━━ Data provided ━━
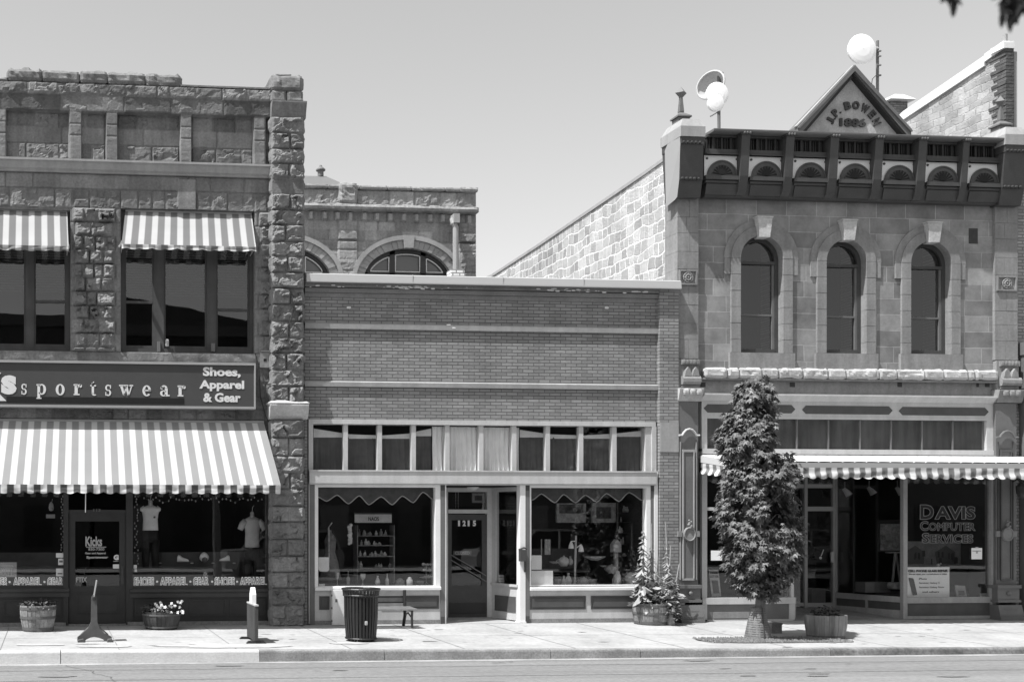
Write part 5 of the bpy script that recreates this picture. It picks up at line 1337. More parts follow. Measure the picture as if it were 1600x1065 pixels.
# front of the right display
m = MB(); r0, r1 = X(1411.5, .0), X(1555, .0); zr = lambda q: Z(q, 1483, .0)
m.box(r0, X(1418, .0), -.0, .09, .01, hz); m.box(X(1548, 0), r1, -.02, .09, .01, hz); m.box(X(1418, 0), X(1548, 0), .002, .09, zr(941.5), zr(932)); m.box(X(1418, 0), X(1548, 0), .002, .09, .01, zr(961.5))
fd = m.build('display_window', m_ledge, df)
m = MB().box(X(1418, 0), X(1548, 0), .03, .07, zr(961.5), zr(941.5)); m.build('apron_panel', m_panel, fd)
pane(fd, X(1418, 0), X(1548, 0), zr(932), hz, .05)
mb = MB(); mb.box(X(1100), X(1555), 4.2, 4.25, 0, hz+.3); mb.box(X(1100)-.05, X(1100), .13, 4.2, 0, hz+.3); mb.box(X(1555), X(1555)+.05, .13, 4.2, 0, hz+.3); mb.box(X(1100), ex0, .13, 4.2, hz+.28, hz+.3); mb.box(ex1, X(1555), .13, 4.2, hz+.28, hz+.3)
mb.box(X(1100), X(1555), YB+.2, 4.2, -.03, -.01); mb.box(X(1106), X(1225), .13, 1.2, .1, zr(934)); mb.box(X(1425), X(1548), .13, 1.4, .1, zr(934)); mb.build('interior', m_room, df)

# ---- canopy
CYF = -1.15
m = MB(); xw0, xc0, xc1 = X(1095, .0), X(1150, CYF), X(1700, CYF)
zw_, zf_ = Z(712.5, 1300, 0), Z(722, 1300, CYF)
cn = thing('awning', 'flat white shop canopy with scalloped striped valance over the computer shop', 'awning', (16, 0, zf_-.2))
xw0 = xc0-.04
n = 46; w_ = .25; m = MB(); x = xw0; i = 0
while x < xc1:
    m.v += [(x, -.02, zw_), (x+.02, -.02, zw_+.018), (x+w_-.02, -.02, zw_+.018), (x+w_, -.02, zw_), (x, CYF, zf_), (x+.02, CYF-.01, zf_+.018), (x+w_-.02, CYF-.01, zf_+.018), (x+w_, CYF, zf_)]
    k = len(m.v)-8; m.f += [(k, k+4, k+5, k+1), (k+1, k+5, k+6, k+2), (k+2, k+6, k+7, k+3)]; x += w_; i += 1
m.build('canopy_panels', m_canopy, cn)
m = MB(); zfb = Z(731, 1300, CYF); m.box(xw0-.02, xc1, CYF-.015, CYF+.02, zfb, zf_-.004); 
cb_ = m.build('fascia', m_canfas, cn)
m = MB(); m.prismx([(CYF+.02, zfb), (CYF+.02, zf_-.005), (-.02, zw_-.005), (-.02, zw_-.14)], xw0-.02, xw0+.0); m.build('side_fascia', m_canopy, cn)
m = MB(); m.uv = []; vh = .225; rr = random.Random(3); path = []
N = 700
for i in range(60): path.append((xw0-.01, -.05+(CYF+.05)*i/60, 0))
for i in range(N): path.append((xw0-.01+(xc1-xw0)*i/(N-1), CYF, 1))
s_ = 0; last = None; nv = 7; per = .235
for (x, y, fr) in path:
    if last: s_ += math.hypot(x-last[0], y-last[1])
    last = (x, y); ph = s_/per
    zt__ = zfb+.01 if fr else (zfb+.01)+(zw_-.15-zfb)*(1-(y/CYF))
    for j in range(nv+1):
        v = j/nv; lob = abs(math.sin(math.pi*ph)); hem = vh*(.80+.20*lob+.03*mn.noise(Vector((s_*2, 0, 0))))
        rip = (.035*lob*v*v+.03*mn.noise(Vector((s_*6, v*3, 2)))*v+.02*math.sin(v*7+s_*3)*v)
        m.v.append((x if fr else x-rip, (y-.02-rip) if fr else y, zt__-hem*v)); m.uv.append((s_, v))
for i in range(len(path)-1):
    for j in range(nv): q = i*(nv+1)+j; m.f.append((q, q+nv+1, q+nv+2, q+1))
m.build('valance', Mstripe('canopy_valance', per, .68, .22, 0, .5), cn, smooth=True)
m = MB()
for q in (1200, 1330, 1460, 1580): m.tube([(X(q), -.0, zw_-.12), (X(q), CYF+.02, zfb+.03)], .015, 6)
m.build('canopy_bracket', m_alu, cn)

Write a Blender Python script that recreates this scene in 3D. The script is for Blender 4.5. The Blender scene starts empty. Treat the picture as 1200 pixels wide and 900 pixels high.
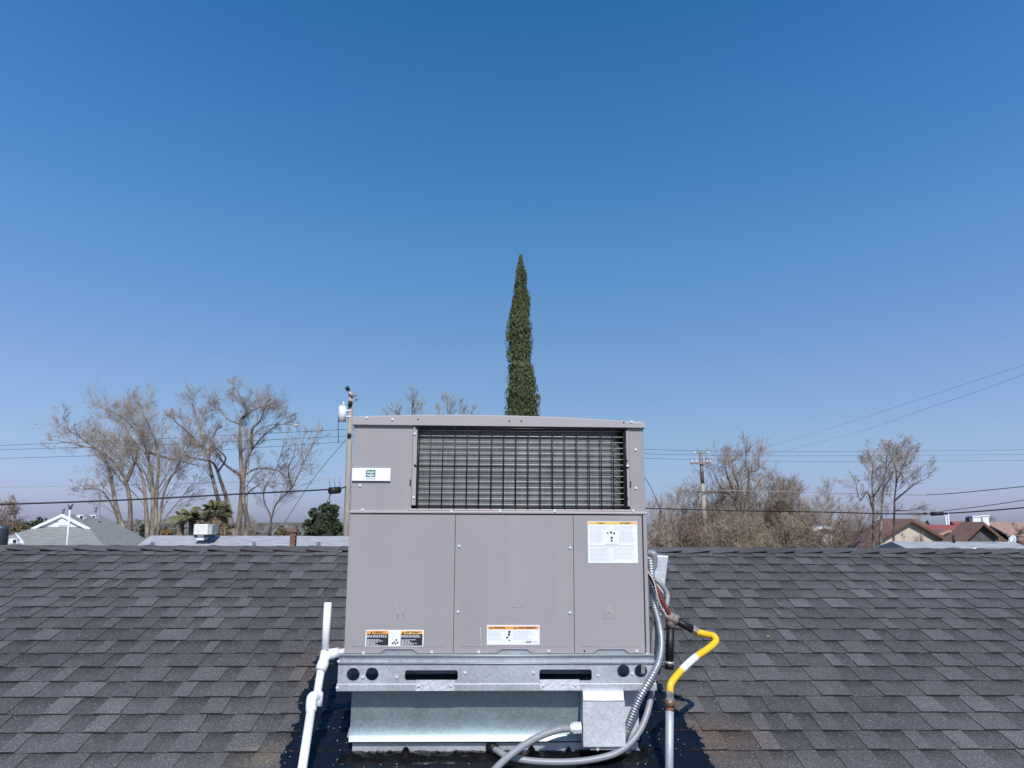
import bpy, bmesh, math, random
import numpy as np
from mathutils import Vector, noise
S = bpy.context.scene
R = math.radians
# ---------------------------------------------------------------- camera
F_PX = 900.0            # focal length in pixels of a 1200 px wide picture
EZ = 5.0                # eye height above the ground
PITCH, YAW, ROLL = R(10.2), R(1.6), R(0.25)
fw = Vector((math.sin(YAW)*math.cos(PITCH), math.cos(YAW)*math.cos(PITCH), math.sin(PITCH)))
r0 = Vector((math.cos(YAW), -math.sin(YAW), 0)); u0 = r0.cross(fw)
rt = r0*math.cos(ROLL) + u0*math.sin(ROLL); up = u0*math.cos(ROLL) - r0*math.sin(ROLL)
EYE = Vector((0, 0, EZ))
cd = bpy.data.cameras.new('camera'); cam = bpy.data.objects.new('camera', cd)
S.collection.objects.link(cam); S.camera = cam
cd.sensor_width = 36; cd.lens = 36*F_PX/1200; cd.clip_start = 0.05; cd.clip_end = 6000
from mathutils import Matrix
m = Matrix((rt, up, -fw)).transposed().to_4x4(); m.translation = EYE; cam.matrix_world = m
# ---------------------------------------------------------------- sky and sun
SUN_EL, SUN_AZ = R(44), R(175)          # azimuth from +Y (north) clockwise: behind the viewer, a little right
w = bpy.data.worlds.new('World'); S.world = w; w.use_nodes = True
nt = w.node_tree; bg = nt.nodes['Background']
sk = nt.nodes.new('ShaderNodeTexSky'); sk.sky_type = 'NISHITA'; sk.sun_disc = False
sk.sun_elevation = SUN_EL; sk.sun_rotation = SUN_AZ; sk.altitude = 0
sk.air_density = 1.0; sk.dust_density = 0.6; sk.ozone_density = 6.0
# the clear winter sky is a deeper blue overhead than the physical model gives: tint by height above the horizon, all round
wtc = nt.nodes.new('ShaderNodeTexCoord'); wsx = nt.nodes.new('ShaderNodeSeparateXYZ'); wrp = nt.nodes.new('ShaderNodeValToRGB'); wmx = nt.nodes.new('ShaderNodeMix')
wmx.data_type = 'RGBA'; wmx.blend_type = 'MULTIPLY'; wmx.inputs[0].default_value = 1
nt.links.new(wtc.outputs['Generated'], wsx.inputs[0]); nt.links.new(wsx.outputs[2], wrp.inputs[0])
er = wrp.color_ramp.elements
for i_, (z_, c_) in enumerate(((0, (.43,.46,.69)), (.031, (.452,.478,.695)), (.10, (.54,.54,.605)), (.183, (.595,.613,.644)), (.336, (.516,.742,.826)), (.484, (.40,.775,.954)), (.6, (.29,.76,.98)), (1.0, (.20,.50,.62)))):
    e_ = er[0] if i_ == 0 else er[-1] if i_ == 7 else er.new(z_)
    e_.position = z_; e_.color = (*c_, 1)
nt.links.new(sk.outputs[0], wmx.inputs['A']); nt.links.new(wrp.outputs[0], wmx.inputs['B']); 
# and it brightens away from the azimuth opposite the sun
wh = nt.nodes.new('ShaderNodeVectorMath'); wh.operation = 'MULTIPLY'; wh.inputs[1].default_value = (1, 1, 0); nt.links.new(wtc.outputs['Generated'], wh.inputs[0])
wn_ = nt.nodes.new('ShaderNodeVectorMath'); wn_.operation = 'NORMALIZE'; nt.links.new(wh.outputs[0], wn_.inputs[0])
wd = nt.nodes.new('ShaderNodeVectorMath'); wd.operation = 'DOT_PRODUCT'; wd.inputs[1].default_value = (0.02, 1, 0); nt.links.new(wn_.outputs[0], wd.inputs[0])
wr = nt.nodes.new('ShaderNodeMapRange'); wr.inputs[1].default_value = 1; wr.inputs[2].default_value = .80; wr.inputs[3].default_value = 0; wr.inputs[4].default_value = 1; nt.links.new(wd.outputs['Value'], wr.inputs[0])
wm2 = nt.nodes.new('ShaderNodeMix'); wm2.data_type = 'RGBA'; wm2.blend_type = 'MULTIPLY'; wm2.inputs['B'].default_value = (1.30, 1.18, 1.20, 1)
nt.links.new(wr.outputs[0], wm2.inputs[0]); nt.links.new(wmx.outputs['Result'], wm2.inputs['A']); nt.links.new(wm2.outputs['Result'], bg.inputs[0])
bg.inputs[1].default_value = 0.15
sl = bpy.data.lights.new('sun', 'SUN'); sl.energy = 4.2; sl.angle = R(0.53); sl.color = (1.0, 0.955, 0.9)
sun = bpy.data.objects.new('sun', sl); S.collection.objects.link(sun)
sdir = Vector((math.sin(SUN_AZ)*math.cos(SUN_EL), math.cos(SUN_AZ)*math.cos(SUN_EL), math.sin(SUN_EL)))
sun.rotation_euler = sdir.to_track_quat('Z', 'Y').to_euler()
S.view_settings.view_transform = 'Standard'; S.view_settings.look = 'None'
S.view_settings.exposure = 0.0; S.view_settings.gamma = 1.0

# ---------------------------------------------------------------- helpers
def ray(px, py): return fw + rt*((px-600)/F_PX) + up*((450-py)/F_PX)
def at(px, py, Y):                       # the point at distance Y seen along a direction
    d = ray(px, py); return EYE + d*(Y/d.y)
SL = R(18.43); HP = 2.0                  # roof pitch and the eye's distance from its plane
un = Vector((0, math.cos(SL), math.sin(SL))); nn = Vector((0, -math.sin(SL), math.cos(SL)))
def roofp(X, s, k=0.0): return EYE + Vector((X, 0, 0)) + un*s - nn*(HP-k)
def onroof(px, py):
    d = ray(px, py); p = EYE + d*(-HP/d.dot(nn)); return p.x, (p-EYE).dot(un)
def wz(p): 
    return p
def tag(o, label=None, cat=None, group=None, kind=None):
    if label: o['label'] = label
    if cat: o['category'] = cat
    if group: o['group'] = group
    if kind: o['kind'] = kind
    return o
def wloc(o):
    v = Vector((0, 0, 0))
    while o: v += o.location; o = o.parent
    return v
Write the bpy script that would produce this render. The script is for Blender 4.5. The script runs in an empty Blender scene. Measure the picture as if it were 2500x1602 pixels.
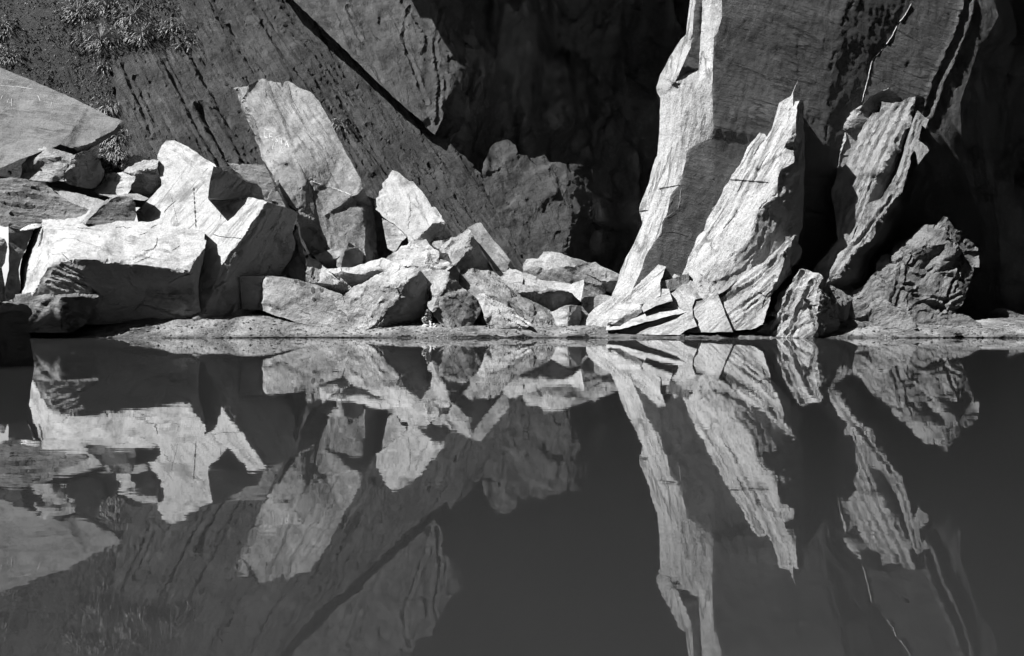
import bpy, bmesh, math, random
import numpy as np
from mathutils import Vector, Matrix
from mathutils.geometry import delaunay_2d_cdt
from mathutils.bvhtree import BVHTree

SC = bpy.context.scene
COL = SC.collection

# ------------------------------------------------------------------ camera
F, CX, VH, CH = 2165.0, 1250.0, 740.0, 0.43      # focal in photo pixels, centre, horizon row, eye height
cam_d = bpy.data.cameras.new('camera'); cam = bpy.data.objects.new('camera', cam_d); COL.objects.link(cam)
cam.location = (0, 0, CH); cam.rotation_euler = (math.radians(90), 0, 0)
cam_d.sensor_width = 36.0; cam_d.lens = F/2500*36.0
cam_d.shift_y = (VH-801.0)/2500.0
cam_d.clip_start = 0.05; cam_d.clip_end = 400
SC.camera = cam

# ------------------------------------------------------------------ light
SUN = Vector((-0.58, -0.30, 0.757)).normalized()   # towards the sun
el = math.asin(SUN.z); az = math.atan2(SUN.x, SUN.y)
w = bpy.data.worlds.new('World'); SC.world = w; w.use_nodes = True
nt = w.node_tree; nt.nodes.clear()
sky = nt.nodes.new('ShaderNodeTexSky'); sky.sky_type = 'NISHITA'; sky.sun_disc = False
sky.sun_elevation = el; sky.sun_rotation = az
bw = nt.nodes.new('ShaderNodeRGBToBW'); bg = nt.nodes.new('ShaderNodeBackground'); bg.inputs[1].default_value = 0.07
wo = nt.nodes.new('ShaderNodeOutputWorld')
nt.links.new(sky.outputs[0], bw.inputs[0]); nt.links.new(bw.outputs[0], bg.inputs[0]); nt.links.new(bg.outputs[0], wo.inputs[0])
sd = bpy.data.lights.new('sun', 'SUN'); sd.energy = 5.0; sd.angle = math.radians(0.5)
so = bpy.data.objects.new('sun', sd); COL.objects.link(so)
so.rotation_euler = SUN.to_track_quat('Z', 'Y').to_euler(); so.location = (-8, -4, 12)
SC.view_settings.view_transform = 'Standard'; SC.view_settings.look = 'None'
SC.view_settings.exposure = 1.58; SC.view_settings.gamma = 1.0
SC.view_settings.use_curve_mapping = False
SC.cycles.denoising_input_passes = 'RGB'
SC.cycles.sample_clamp_indirect = 3.0; SC.cycles.caustics_reflective = False; SC.cycles.caustics_refractive = False

# ------------------------------------------------------------------ noise (numpy)
def _hash(ix, iy, iz, seed):
    h = (ix*374761393 + iy*668265263 + iz*2147483647 + seed*1274126177) & 0xffffffff
    h = ((h ^ (h >> 13))*1274126177) & 0xffffffff
    h = ((h ^ (h >> 16))*2246822519) & 0xffffffff
    return ((h ^ (h >> 15)) & 0xffffff)/float(0xffffff)
def vnoise(p, seed=0):
    i = np.floor(p).astype(np.int64); f = p-i; f = f*f*f*(f*(f*6-15)+10)
    r = 0
    for dx in (0, 1):
        for dy in (0, 1):
            for dz in (0, 1):
                wgt = (f[:, 0] if dx else 1-f[:, 0])*(f[:, 1] if dy else 1-f[:, 1])*(f[:, 2] if dz else 1-f[:, 2])
                r = r + wgt*_hash(i[:, 0]+dx, i[:, 1]+dy, i[:, 2]+dz, seed)
    return r*2-1
def fbm(p, octv=4, seed=0, gain=0.5):
    a, s, r = 1.0, 0.0, 0
    for o in range(octv):
        r = r + a*vnoise(p*(2.03**o)+17.3*o, seed+o); s += a; a *= gain
    return r/s

def facets(p, seed=0):
    """broken planar chips: every cell of a jittered lattice is its own tilted plane"""
    i = np.floor(p).astype(np.int64); ws = np.zeros(len(p)); h = np.zeros(len(p))
    for dx in (-1, 0, 1):
        for dy in (-1, 0, 1):
            for dz in (-1, 0, 1):
                c = i+np.array([dx, dy, dz])
                r = [_hash(c[:, 0], c[:, 1], c[:, 2], seed+k) for k in range(7)]
                cc = c+np.stack(r[:3], 1); d = p-cc
                hh = ((np.stack(r[3:6], 1)*2-1)*d).sum(1)+(r[6]-.5)*.25
                wg = np.exp(-40*(d*d).sum(1))+1e-30; ws += wg; h += wg*hh
    h = h/np.maximum(ws, 1e-12)
    return h

ALB = .56      # slate is a dark stone; the exposure is set for it
# ------------------------------------------------------------------ materials
MATS = {}
def nodes_of(m):
    m.use_nodes = True; n = m.node_tree; n.nodes.clear()
    out = n.nodes.new('ShaderNodeOutputMaterial'); b = n.nodes.new('ShaderNodeBsdfPrincipled')
    n.links.new(b.outputs[0], out.inputs[0]); return n, b
def rock_mat(**kw): return dict(kw)
def grain3(ang, n):
    g = np.array([math.cos(math.radians(ang)), 0, -math.sin(math.radians(ang))])
    if n is not None and abs(n[1]) > .2: g[1] = -(g[0]*n[0]+g[2]*n[2])/n[1]
    return g/np.linalg.norm(g)
def make_mat(spec, n=None):
    if not isinstance(spec, dict): return spec
    return rock_mat_(n=None if n is None else tuple(round(float(x), 2) for x in np.array(n)/np.linalg.norm(n)), **spec)
def rock_mat_(n=None, base=.4, ang=0, st=.18, bump=.5, streak=.45, patch=.35, speck=.3, stain=.5, scale=1.0, white=0.0, tilt=0):
    key = (n, base, ang, st, bump, streak, patch, speck, stain, scale, white, tilt)
    if key in MATS: return MATS[key]
    nrm = n
    m = bpy.data.materials.new('slate_rock'); n, b = nodes_of(m); N = n.nodes; L = n.links
    gx_ = Vector(grain3(ang, nrm)); gy_ = Vector(nrm or (0, -1, 0)); gy_ = (gy_-gx_*gy_.dot(gx_)).normalized(); gz_ = gx_.cross(gy_)
    rot = Matrix((gx_, gy_, gz_)).to_euler('XYZ')
    tc = N.new('ShaderNodeTexCoord')
    m1 = N.new('ShaderNodeMapping'); m1.inputs['Rotation'].default_value = tuple(rot)
    m2 = N.new('ShaderNodeMapping'); m2.inputs['Scale'].default_value = (st, 1, 1)
    L.new(tc.outputs['Object'], m1.inputs[0]); L.new(m1.outputs[0], m2.inputs[0])
    m3 = N.new('ShaderNodeMapping'); m3.inputs['Scale'].default_value = (st*.8, 1, 1); m3.inputs['Location'].default_value = (3.7, 1.1, 5.3); L.new(m1.outputs[0], m3.inputs[0])
    def noise(src, sc, det=6, rough=.6, dist=0):
        t = N.new('ShaderNodeTexNoise'); t.inputs['Scale'].default_value = sc*scale; t.inputs['Detail'].default_value = det
        t.inputs['Roughness'].default_value = rough; t.inputs['Distortion'].default_value = dist
        L.new(src, t.inputs['Vector']); return t.outputs[0]
    def math_(op, a, b_=None, c=None, clamp=False):
        t = N.new('ShaderNodeMath'); t.operation = op; t.use_clamp = clamp
        for k, x in enumerate((a, b_, c)):
            if x is None: continue
            if isinstance(x, (int, float)): t.inputs[k].default_value = x
            else: L.new(x, t.inputs[k])
        return t.outputs[0]
    nl = noise(tc.outputs['Object'], 1.7, 5, .65, .6)
    ns = math_('MULTIPLY_ADD', noise(m2.outputs[0], 26.0, 7, .7, .1), .5, math_('MULTIPLY_ADD', noise(m2.outputs[0], 7.5, 5, .65, .1), .28, math_('MULTIPLY', noise(m2.outputs[0], 2.6, 4, .6, .1), .22)))
    nf = noise(tc.outputs['Object'], 48.0, 5, .75)
    nst = noise(m1.outputs[0], 2.6, 8, .74, .3)
    v = math_('MULTIPLY_ADD', math_('SUBTRACT', nl, .5), 3.2*patch, 1.0)
    pm = N.new('ShaderNodeMapRange'); pm.inputs['From Min'].default_value = .42; pm.inputs['From Max'].default_value = .6
    pm.inputs['To Min'].default_value = .25; pm.inputs['To Max'].default_value = 1.3; L.new(noise(m1.outputs[0], 1.1, 4, .6, .2), pm.inputs['Value'])
    v = math_('MULTIPLY_ADD', math_('MULTIPLY', math_('SUBTRACT', ns, .5), pm.outputs[0]), 5.5*streak, v)
    v = math_('MULTIPLY_ADD', math_('SUBTRACT', nf, .5), 3.4*speck, v)
    mr = N.new('ShaderNodeMapRange'); mr.inputs['From Min'].default_value = .51; mr.inputs['From Max'].default_value = .63
    mr.inputs['To Min'].default_value = 1.0; mr.inputs['To Max'].default_value = 1.0-stain
    L.new(nst, mr.inputs['Value'])
    v = math_('MULTIPLY', v, mr.outputs[0])
    nk = noise(m3.outputs[0], 2.6, 6, .55, .05)
    kk = N.new('ShaderNodeMapRange'); kk.inputs['From Min'].default_value = .0; kk.inputs['From Max'].default_value = .026
    kk.inputs['To Min'].default_value = 0; kk.inputs['To Max'].default_value = 1; kk.interpolation_type = 'SMOOTHSTEP'
    L.new(math_('ABSOLUTE', math_('SUBTRACT', nk, .5)), kk.inputs['Value'])
    seam = math_('MAXIMUM', kk.outputs[0], math_('MULTIPLY_ADD', nl, -6.0, 3.6, clamp=True))
    v = math_('MULTIPLY', v, math_('MULTIPLY_ADD', seam, .65, .35))
    v = math_('MAXIMUM', v, .12)
    v = math_('MULTIPLY', v, base*ALB)
    if white > 0:      # pale quartz specks
        vo = N.new('ShaderNodeTexVoronoi'); vo.inputs['Scale'].default_value = 15*scale; L.new(m1.outputs[0], vo.inputs['Vector'])
        mw = N.new('ShaderNodeMapRange'); mw.inputs['From Min'].default_value = .10; mw.inputs['From Max'].default_value = .22
        mw.inputs['To Min'].default_value = white*ALB; mw.inputs['To Max'].default_value = 0; L.new(vo.outputs['Distance'], mw.inputs['Value'])
        v = math_('ADD', v, math_('MULTIPLY', mw.outputs[0], math_('GREATER_THAN', nst, .5)))
    v = math_('MINIMUM', v, .85)
    L.new(v, b.inputs['Base Color'])
    b.inputs['Roughness'].default_value = .78; b.inputs['Specular IOR Level'].default_value = .25
    hh = math_('MULTIPLY_ADD', ns, 1.0, math_('MULTIPLY', nf, .28))
    hh = math_('MULTIPLY_ADD', nst, .8, hh)
    hh = math_('MULTIPLY_ADD', seam, .25, hh)
    bp = N.new('ShaderNodeBump'); bp.inputs['Strength'].default_value = min(1.0, bump); bp.inputs['Distance'].default_value = .06*max(1, bump)
    L.new(hh, bp.inputs['Height']); L.new(bp.outputs[0], b.inputs['Normal'])
    MATS[key] = m; return m
def plain_mat(name, col, rough=.8):
    m = bpy.data.materials.new(name); n, b = nodes_of(m)
    t = n.nodes.new('ShaderNodeTexNoise'); t.inputs['Scale'].default_value = 30; t.inputs['Detail'].default_value = 4
    mr = n.nodes.new('ShaderNodeMapRange'); mr.inputs['From Min'].default_value = .3; mr.inputs['From Max'].default_value = .7
    mr.inputs['To Min'].default_value = col*.7*ALB; mr.inputs['To Max'].default_value = col*1.25*ALB
    tc = n.nodes.new('ShaderNodeTexCoord'); n.links.new(tc.outputs['Object'], t.inputs[0])
    n.links.new(t.outputs[0], mr.inputs['Value']); n.links.new(mr.outputs[0], b.inputs['Base Color'])
    b.inputs['Roughness'].default_value = rough; b.inputs['Specular IOR Level'].default_value = .2
    return m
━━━
Give only the lines from the one with "Write the bpy" to the one with "COL = SC.collection", both included, again and exactly; leave the images out.

Write the bpy script that would produce this render. The script is for Blender 4.5. The script runs in an empty Blender scene. Measure the picture as if it were 2500x1602 pixels.
import bpy, bmesh, math, random
import numpy as np
from mathutils import Vector, Matrix
from mathutils.geometry import delaunay_2d_cdt
from mathutils.bvhtree import BVHTree

SC = bpy.context.scene
COL = SC.collection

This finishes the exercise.